Who would ever have thought that I could get worked up about a game of kick ball? Anything is possible! At this rate I should try one of the viciously unreadable novels of William Faulkner; perhaps I’ve been wrong all along. And what about Rap music; should I give it another chance? Margaret Thatch . . . no, that’s one reassessment too far. Hell would have to freeze over and I’d have to be passionately involved in the intricacies of mind numbingly tedious American Football for That Woman ever to rank above a retarded amoebae in my pantheon of the interestingly human. If hell, as Sartre wrote, is other people, I wonder who would be on the other two sofas if Thatcher was established on one. My own suggestion to His Infernal Majesty would be Arthur Sargill and the Reverend (?) Doctor (?) Ian Paisley. What a charming trio!

On the positive side today has been marked by a more than acceptable meal with Ingrid in the Devoncourt Hotel in Exmouth. A table by the window with a view of the well tended grounds of the hotel and a clear view of the sparkling sea as well as a tasty meal made for a very pleasant time. I returned to Cardiff with, of course, my soupçon of Geman cooking courtesy if Ingrid. She once made me a poppy seed cake which I ate with wonder and a certain amount of rapidity, and it rapidly become a tradition of my devouring at least two a year supplied by her fair hand. As Ingrid is not particularly well, I have, ever the considerate gentleman, given her due warning that I expect one for my birthday in some months time. She therefore can plan my treat in a more leisurely way. I pointed out to her the possibility of her not making one for me, was not to be entertained.
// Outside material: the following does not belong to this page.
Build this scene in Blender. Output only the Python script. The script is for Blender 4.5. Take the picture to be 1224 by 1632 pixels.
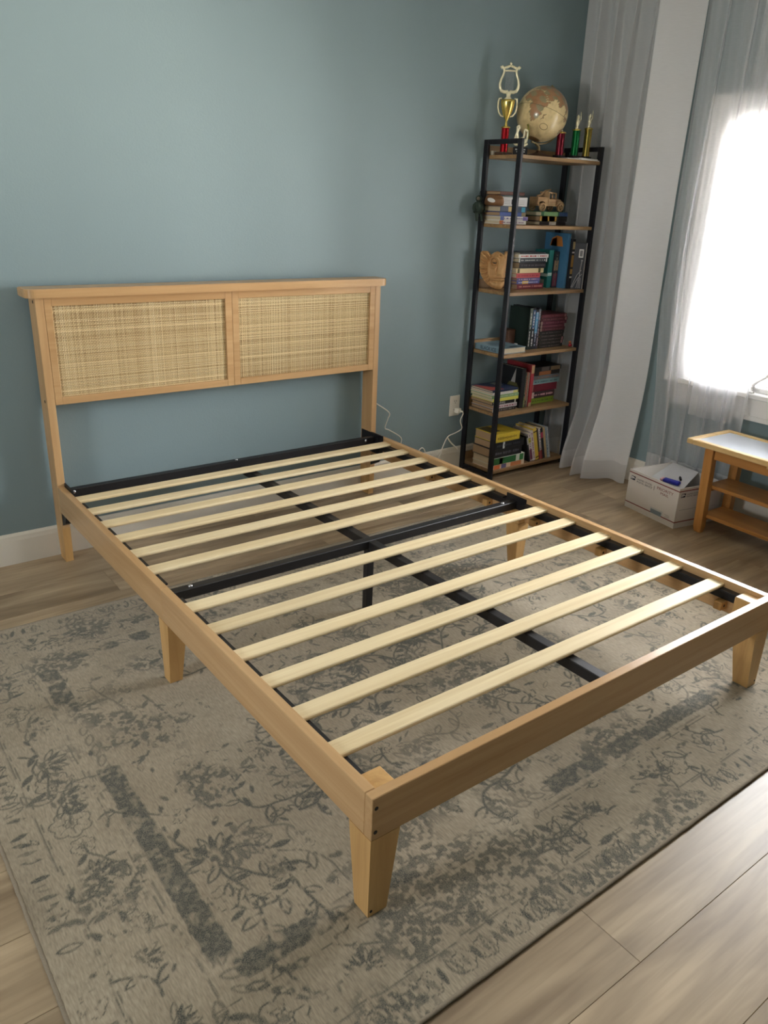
import bpy, bmesh, math, random
import numpy as np
from mathutils import Matrix, Vector, Euler

PI = math.pi
scene = bpy.context.scene
for o in list(bpy.data.objects):
    bpy.data.objects.remove(o)
COL = scene.collection

# ------------------------------------------------------------------ camera
CAM_POS = (-0.75291, -0.96478, 1.42753)
FPX = 1247.146            # focal length in pixels of a 1224 x 1632 frame
CAM_ROWS = ((0.797638, -0.601910, 0.038427), (0.194785, 0.317375, 0.928080), (0.570817, 0.732787, -0.370394))   # right, up, forward
cam_data = bpy.data.cameras.new('camera')
cam = bpy.data.objects.new('camera', cam_data)
COL.objects.link(cam)
cam_data.sensor_fit = 'HORIZONTAL'
cam_data.sensor_width = 36.0
cam_data.lens = 36.0 * FPX / 1224.0
cam_data.clip_start = 0.02
r, u, f = (Vector(v) for v in CAM_ROWS)
cam.matrix_world = Matrix(((r.x, u.x, -f.x, CAM_POS[0]), (r.y, u.y, -f.y, CAM_POS[1]),
                           (r.z, u.z, -f.z, CAM_POS[2]), (0, 0, 0, 1)))
scene.camera = cam

# ------------------------------------------------------------------ world, lights, exposure
SKY = 36.0
world = bpy.data.worlds.new('overcast_sky')
scene.world = world
world.use_nodes = True
wn = world.node_tree.nodes
wl = world.node_tree.links
bg = wn['Background']
wtc = wn.new('ShaderNodeTexCoord')
wsep = wn.new('ShaderNodeSeparateXYZ')
wramp = wn.new('ShaderNodeValToRGB')
wramp.color_ramp.elements[0].position = 0.44
wramp.color_ramp.elements[0].color = (1.64, 1.57, 1.43, 1)
wramp.color_ramp.elements[1].position = 0.54
wramp.color_ramp.elements[1].color = (0.86, 0.88, 0.90, 1)
wmap = wn.new('ShaderNodeMapRange')
wmap.inputs[1].default_value = -1
wl.new(wtc.outputs['Generated'], wsep.inputs[0])
wl.new(wsep.outputs['Z'], wmap.inputs[0])
wl.new(wmap.outputs[0], wramp.inputs[0])
wl.new(wramp.outputs[0], bg.inputs[0])
bg.inputs[1].default_value = SKY

WIN_Y0, WIN_Y1, WIN_Z0, WIN_Z1 = -0.05, 1.30, 0.63, 1.84
XR = 2.95            # inner face of the window wall
WALL_Y = 2.205       # face of the blue wall
XL, YB, ZC = -2.3, -2.4, 2.62
SW_Y0, SW_Y1, SW_Z0, SW_Z1 = 0.25, 0.90, 0.95, 1.60   # unseen window, added in the left wall for fill light


def portal(name, loc, rot, sx, sy):
    l = bpy.data.lights.new(name, 'AREA')
    l.shape = 'RECTANGLE'
    l.size, l.size_y = sx, sy
    l.cycles.is_portal = True
    o = bpy.data.objects.new(name, l)
    COL.objects.link(o)
    o.location = loc
    o.rotation_euler = rot
    return o


portal('window_portal', (XR + 0.14, (WIN_Y0 + WIN_Y1) / 2, (WIN_Z0 + WIN_Z1) / 2), (0, PI / 2, 0),
       WIN_Z1 - WIN_Z0, WIN_Y1 - WIN_Y0)

portal('added_window_portal', (XL - 0.14, (SW_Y0 + SW_Y1) / 2, (SW_Z0 + SW_Z1) / 2), (0, -PI / 2, 0),
       SW_Z1 - SW_Z0, SW_Y1 - SW_Y0)

vs = scene.view_settings
scene.display_settings.display_device = 'sRGB'
vs.view_transform = 'Standard'
vs.look = 'None'
vs.exposure = 0.30
vs.gamma = 1.0
vs.use_curve_mapping = False

rng = random.Random(7)


# ------------------------------------------------------------------ helpers
def lin(c):
    c = c / 255.0
    return c / 12.92 if c <= 0.04045 else ((c + 0.055) / 1.055) ** 2.4


def rgb(r, g, b):
    return (lin(r), lin(g), lin(b), 1.0)


MATS = {}


def new_mat(name):
    m = bpy.data.materials.new(name)
    m.use_nodes = True
    nt = m.node_tree
    return m, nt, nt.nodes['Principled BSDF']


def plain(name, c, rough=0.5, metal=0.0, spec=0.5, var=0.08, scale=40.0, bump=0.0):
    """plain surface with a little tone variation and relief"""
    if name in MATS:
        return MATS[name]
    m, nt, b = new_mat(name)
    b.inputs['Roughness'].default_value = rough
    b.inputs['Metallic'].default_value = metal
    b.inputs['Specular IOR Level'].default_value = spec
    tc = nt.nodes.new('ShaderNodeTexCoord')
    no = nt.nodes.new('ShaderNodeTexNoise')
    no.inputs['Scale'].default_value = scale
    no.inputs['Detail'].default_value = 4
    nt.links.new(tc.outputs['Object'], no.inputs['Vector'])
    mx = nt.nodes.new('ShaderNodeMix')
    mx.data_type = 'RGBA'
    mx.inputs[6].default_value = tuple(x * (1 - var) for x in c[:3]) + (1,)
    mx.inputs[7].default_value = tuple(min(1, x * (1 + var)) for x in c[:3]) + (1,)
    nt.links.new(no.outputs['Fac'], mx.inputs[0])
    nt.links.new(mx.outputs[2], b.inputs['Base Color'])
    if bump:
        bp = nt.nodes.new('ShaderNodeBump')
        bp.inputs['Strength'].default_value = bump
        bp.inputs['Distance'].default_value = 0.002
        nt.links.new(no.outputs['Fac'], bp.inputs['Height'])
        nt.links.new(bp.outputs[0], b.inputs['Normal'])
    MATS[name] = m
    return m


def wood(name, c1, c2, axis='X', fine=26.0, along=1.2, rough=0.45, rnd=0.12, bump=0.08, spec=0.4):
    """long-grained wood; grain runs along the object's axis"""
    if name in MATS:
        return MATS[name]
    m, nt, b = new_mat(name)
    N, Lk = nt.nodes, nt.links
    b.inputs['Roughness'].default_value = rough
    b.inputs['Specular IOR Level'].default_value = spec
    tc = N.new('ShaderNodeTexCoord')
    oi = N.new('ShaderNodeObjectInfo')
    mp = N.new('ShaderNodeMapping')
    sc = [fine] * 3
    sc['XYZ'.index(axis)] = along
    mp.inputs['Scale'].default_value = sc
    ml = N.new('ShaderNodeMath')
    ml.operation = 'MULTIPLY'
    ml.inputs[1].default_value = 37.0
    Lk.new(oi.outputs['Random'], ml.inputs[0])
    Lk.new(ml.outputs[0], mp.inputs['Location'])
    Lk.new(tc.outputs['Object'], mp.inputs['Vector'])
    n1 = N.new('ShaderNodeTexNoise')
    n1.inputs['Scale'].default_value = 1.0
    n1.inputs['Detail'].default_value = 7
    n1.inputs['Roughness'].default_value = 0.62
    n1.inputs['Distortion'].default_value = 0.8
    Lk.new(mp.outputs[0], n1.inputs['Vector'])
    rp = N.new('ShaderNodeValToRGB')
    rp.color_ramp.elements[0].position = 0.32
    rp.color_ramp.elements[0].color = c1
    rp.color_ramp.elements[1].position = 0.68
    rp.color_ramp.elements[1].color = c2
    Lk.new(n1.outputs['Fac'], rp.inputs[0])
    hs = N.new('ShaderNodeHueSaturation')
    mr = N.new('ShaderNodeMapRange')
    mr.inputs[3].default_value = 1 - rnd
    mr.inputs[4].default_value = 1 + rnd
    Lk.new(oi.outputs['Random'], mr.inputs[0])
    Lk.new(mr.outputs[0], hs.inputs['Value'])
    Lk.new(rp.outputs[0], hs.inputs['Color'])
    Lk.new(hs.outputs[0], b.inputs['Base Color'])
    bp = N.new('ShaderNodeBump')
    bp.inputs['Strength'].default_value = bump
    bp.inputs['Distance'].default_value = 0.001
    Lk.new(n1.outputs['Fac'], bp.inputs['Height'])
    Lk.new(bp.outputs[0], b.inputs['Normal'])
    MATS[name] = m
    return m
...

Some traditions must be sustained whatever the struggle there might be.

My green credentials have taken a knock, as the panacea for the multiplicity of electronic gadgets that I acquire – the solar recharger – does not work! I have had to take it back and start all over again in testing its capabilities. God knows what that does to my carbon footprint: futile charging and waste of power; driving to shop to exchange; having to wait for replacement; driving back to collect; old charger sent back to be scrapped; much printing of vouchers, till receipts etc., etc. My attempts to be green have probably destroyed a whole copse of unsustained trees.

My only response is to remember Queen Victoria and say with her, “I will be good!”
The future is a wonderful place, and always out of reach!